ThinkProgress spoke with ret. Army Lt. Gen. Harry E. Soyster, who served as the director of the Defense Intelligence Agency (DIA) during DESERT SHIELD/STORM. He called Bush’s veto a “mistake”:
I think that he will be sending an unclear message to the troops. … Gen. Petraeus has made it very clear in his letter to the troops that the standard is the Army Field Manual.
Soyster also sharply criticized McConnell’s defense of the techniques:
I would say that if Mike McConnell worked for me, I’d fire him. That is one of the weakest arguments. The Army has a lot of good training, 10-, 18-week courses at the school. And many of our interrogators have been in the Army for 28 years. They’re not 18-year old kids. […]

And the idea, in fact, these techniques [used by] the experts at the CIA — waterboarding, sleep deprivation, hypothermia, whatever those techniques are — it doesn’t take much expertise to use those.
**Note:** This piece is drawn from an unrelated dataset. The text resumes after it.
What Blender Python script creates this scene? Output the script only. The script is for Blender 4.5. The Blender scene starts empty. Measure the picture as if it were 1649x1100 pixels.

You know, dumb guys in the Middle Ages were doing the same thing. The KGB were strong on sleep deprivation. So there’s no skill required from the CIA. They may need those techniques because of their skill level. And they think that they need them.
Soyster added that one of the interrogation experts who had worked for him at the DIA laughed “at the idea that anyone would be so incompetent as to have to use any of these [torture] techniques.” Many interrogators, in fact, don’t even go to the extend that the Field Manual authorizes, “because good interrogators don’t need those techniques.”
I'm surprised that the Bomb Iran crowd, who are in the main an identical set to the Loving Torture set, aren't making more of this possible line of argument - if the CIA and other intel agencies are so incompetent as to need torture, then surely we should all just set aside the last Iran NIE, right?

Update Marty Lederman:
Bush's veto is, in effect, an attempt to retain the option to violate the Geneva Conventions, the Federal Anti-Torture statute, and the McCain Amendment. He would only retain this option, however, because his lawyers have made unreasonable interpretations of U.S. law to conclude that the most egregious of these techniques-- including waterboarding-- are lawful, instead of what they actually are: violations of federal law and breaches of Geneva.

...it is worth recognizing Bush's veto-- and indeed, many other future actions and acts of intransigence-- as part of an endgame strategy. At this point in Bush's Presidency he deals from a position of weakness, not strength. His major goals are to prevent criminal prosecutions of himself (unlikely in any event) and his aides (more likely), to keep the public from finding out much of what he and his advisors actually did and ordered done during his presidency (his fight for immunity for telecom companies who engaged in illegal surveillance should be understood as part of this larger strategy), to entrench the U.S. presence in Iraq for the foreseeable future, and do what he can to ensure that John McCain becomes President, or failing that, Hillary Clinton as a second best solution. He figures that McCain, and, to a lesser extent Clinton, are most likely to continue aspects of his policies and keep troops in Iraq for some time. The longer that the next president continues his policies-- including warrantless surveillance, his interrogation practices, and his war in Iraq, the longer these features will become normalized and/or the next President's problem.

What Bush does not want, above all, is to be followed by a repudiationist or reconstructive Presidency that establishes a new political order through systematic rejection of the themes of his Presidency.
Because then it might all unravel and he'd have to live in exile in Patagonia?